More news on ICICI. From ET:

Ratings agency ICRA has downgraded ratings assigned to some of the securitised car loan products of ICICI Bank. The ratings have been downgraded by 1-2 notches on the back of higher delinquencies.

The underlying receivables in these transactions are a mix of new car and used car loans. Till a couple of months ago, ICICI Bank was the largest car loan provider in the market. Over the past couple of months, disbursements of these loans have gone down compared with last year. Also on two-wheelers, the bank has stopped financing through the dealer network, where most of the disbursements happened.

ICRA said, “The delinquency level in these pools is more than expected, leading to significant utilisation of credit enhancement.

Credit enhancement is what ICICI provides to the ABS pool when the liquidity (cash flow) from the loans reduces, basically supporting the payments to other investors in the pool. The fact that they securitised is a good thing – now the risk is not ICICIs anymore; it was so only to the level of equity ICICI held (plus the credit enhancement). But it begs the question: If ICICI was the largest loan originator, it surely did not securitise all its car loans – the apparent increase in delinquency in an ABS pool would surely reflect in its owned portfolio as well.

And further, Credit Default Swaps (CDS) on ICICI’s debt have risen:

Bond spreads for Indian banks such as ICICI (ICBK.BO: Quote, Profile, Research) widened on Friday on fears a costly wage increase for government employees could threaten the country’s fiscal deficit, and hence, its sovereign rating.

CICI Bank’s (ICBK.BO: Quote, Profile, Research) five-year credit default swaps (CDS) <icic5YUSAC=GFI> widened by 5 basis points to 325/350 …

Credit Default Swaps are insurance – if ICICI defaults, the CDS seller will pay out the remaining interest and principal.
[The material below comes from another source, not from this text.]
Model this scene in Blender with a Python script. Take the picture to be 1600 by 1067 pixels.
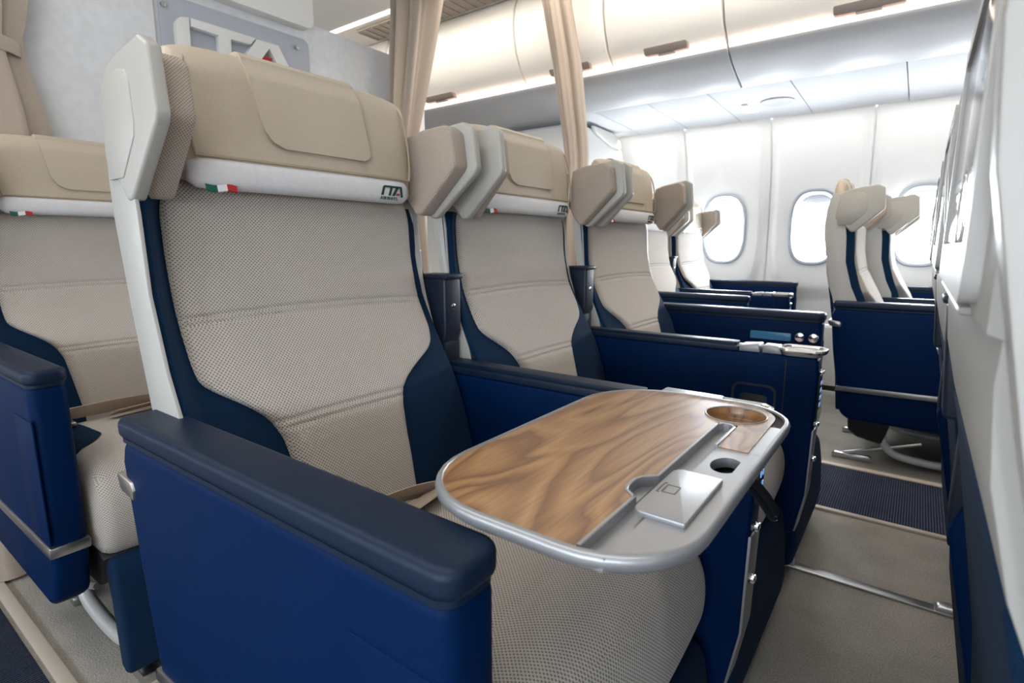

The buyer of the CDS essentially buys protection. When the cost of CDS goes up, the perception is that default risk is higher.

This is scary. This time it’s not ICICI’s fundamentals, but the entire country’s rating (which ICICI is above, by the way) which impacts the CDS price. And as a country we are doing as much damage as we can. Writing off farmer loans, dramatically increasing wages, not quite fighting inflation, and having a ruling party known to put politics over economics with elections less than a year away. Oh, what fun.

(Yes, I know, too much ICICI, but the news is all over the place)

Disclosure: No current positions, am short in SOS (Short Only Strategy).